Об эксгибиционизме: Пока в театре сохраняется игра, он для меня живой. А зрелищность я очень люблю, мне нравятся эффекты. Конечно, театр, который концентрируется только на этом, недееспособен. Но человек, выходящий на сцену, не может не хотеть нравиться! В нашей профессии есть эксгибиционизм. Вопрос в том, способен ли ты превратить это в искусство, чтобы твоя акция была не просто распахиванием плаща на голом теле.

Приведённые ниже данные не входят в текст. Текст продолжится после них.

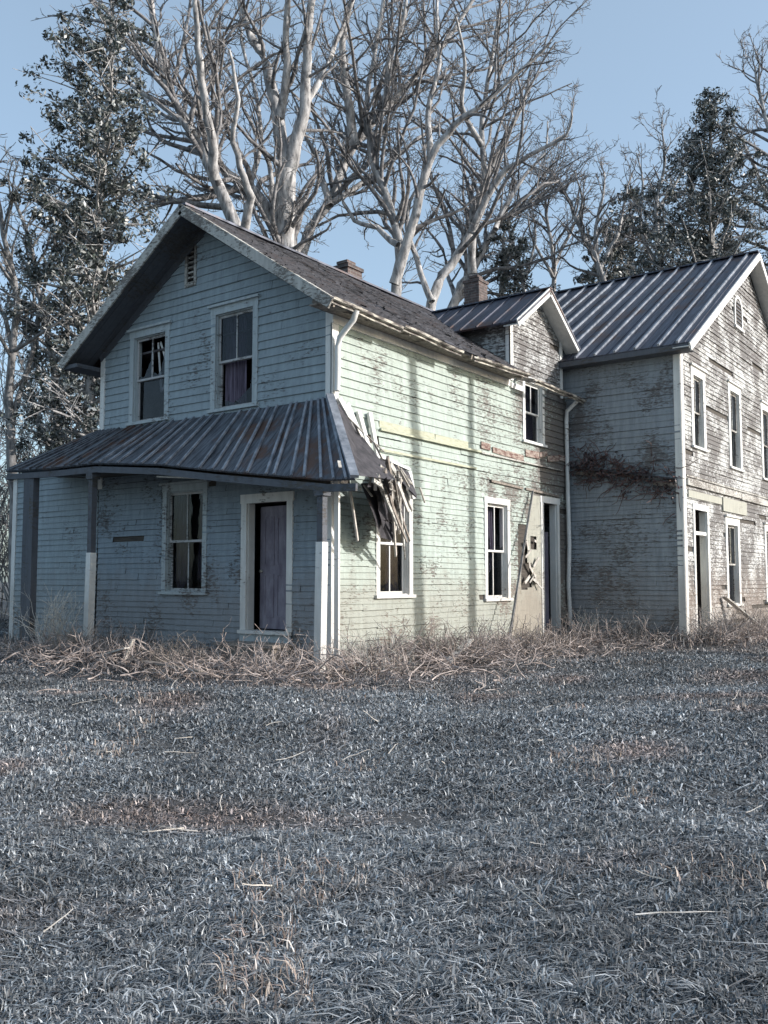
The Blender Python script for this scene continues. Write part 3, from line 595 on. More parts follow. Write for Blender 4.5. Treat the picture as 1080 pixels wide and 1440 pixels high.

О критике: Про свои спектакли я понимаю все сам — именно потому, что они для меня — не плевки в вечность. Поэтому критика меня не ранит, но она может разозлить, потому как порой мешает существованию хорошего спектакля: артисты — ранимые существа, дурные слова могут лишить их уверенности. Хотя все это важнее для молодого режиссера — его критик просто может убить: прочтет какой-нибудь директор разгромную статью и не позовет его в театр. Мне же уже почти все равно. При этом хорошие, умные статьи добавляют спектаклю силы, внутренней компании.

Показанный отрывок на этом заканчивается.